I've decided that I need my weekends to be increased by 50%. This past weekend was my last weekend of “nothing planned” for probably about a month* so I celebrated by blowing most of it. Thankfully, I had dinner plans with friends on Saturday**. That was fun and then on Sunday the GF invited me to go see a play that some friends of hers were in on Saturday afternoon. They play itself was not very good, but afterwards we went over to the Summerfest in Wicker Park for some good tunes and bad food. As it turns out, the fest was much larger than last year, but most of it was art and crafts and cheap Louis Vitton knockoffs. Mercifully, there was one tent selling funnel cakes, and corn dogs and cheese fries. At least I was able to get something that will contribute to my eventual early death for dinner.

Afterwards, having spent most of the weekend engaged in activities, we decided to just veg and rent movies. So we headed over to Blockbuster on the way home to look over the options. First, I need to mention that the video stores are full of crap these days. No wonder nobody goes to the movies anymore.

For example - Oh Kal Penn. You made such a big splash on the US domestic movie scene when you broke in with your starring role in Van Wilder. After following it up with your star turn in Harold & Kumar Go to White Castle, I was confident you would go onto bigger and better things. But as the GF and I browsed through the offering at Blockbuster, we were both disappointed that you seem to not only be choosing the same sorts of roles in the same sorts of movies – but you're also using the same facial expression on the cover art for each (see here and here). Apparently, this poor guy's been relegated not only to being the new token Indian guy*** in the domestic film market but to being the “Indian Guy Who Looks Seriously Disturbed (If Not Disgusted) By Whatever He's Supposed to Be Looking At”.

We ended up walking about with two movies that we were both only mildly ambivalent about, and only one of which we actually finished. I was kind of excited about The Aristocrats because it was supposed to be “unspeakably obscene language” and it would be “rolling on the floor funny”. It was neither. Yes, it was mildly amusing to watch Bob Saget do the joke, and the mime was mildly amusing. But for the most part it was more academic on the nature of humor amongst comedians than a laugh-out-loud retelling of the joke itself. It was interesting from a “theory of humor” perspective, but not inherently funny.

I almost wish we would have gotten King Kong instead...
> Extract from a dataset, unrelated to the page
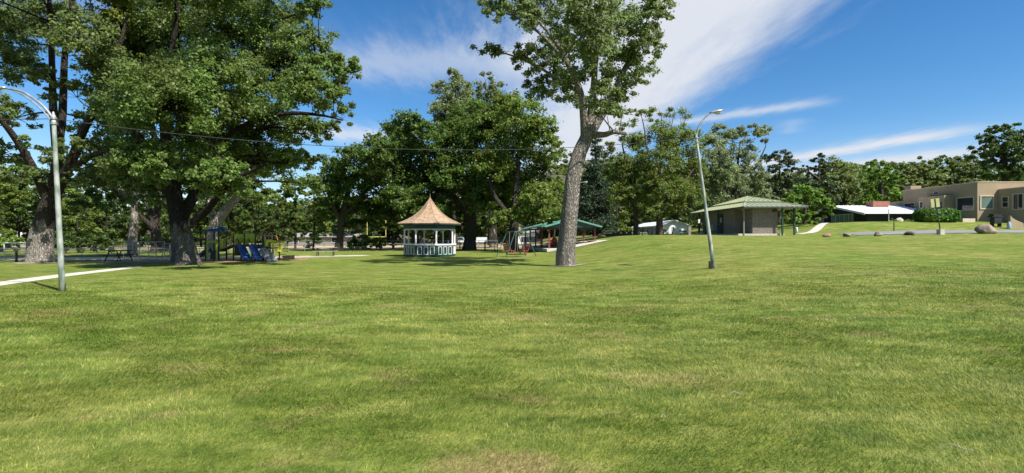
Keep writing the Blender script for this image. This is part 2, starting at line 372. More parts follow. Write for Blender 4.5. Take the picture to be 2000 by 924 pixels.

* Wedding this weekend in Ann Arbor with Spice and J.Po, Mom in town next weekend, tentative dinner plans with friends the weekend after that, etc, etc, etc.
** Two sets of friends, too! I know, I'm such a bastard, scheduling two dinner dates with friends for the same night. But I hadn't seen one in months and the other's was a birthday party, so I felt obligated.
*** After all Ajay Naidu is pretty established at this point, and America needs fresh harmless token Indians.

Comments

Stacey Pelika said…
Oh God, I HATED King Kong. Normally I'm a pretty polite moviegoer, but KK drove me to such insane boredom that when they finally got back to NYC (after 2+ hours of "Hey, look at our special effects budget in action!" and honestly, they weren't that great...) I cackled and said loudly "It's about time!" Prior to that, the need to extend every action sequence 10 minutes longer than necessary led me to start slamming my forehead on the seat in front of me (whichwas empty - I'm not that crazy!).

KK was the movie that confirmed my suspicion (after suffering through the first two LotRs - I didn't bother with #3) that I just can't watch Peter Jackson movies.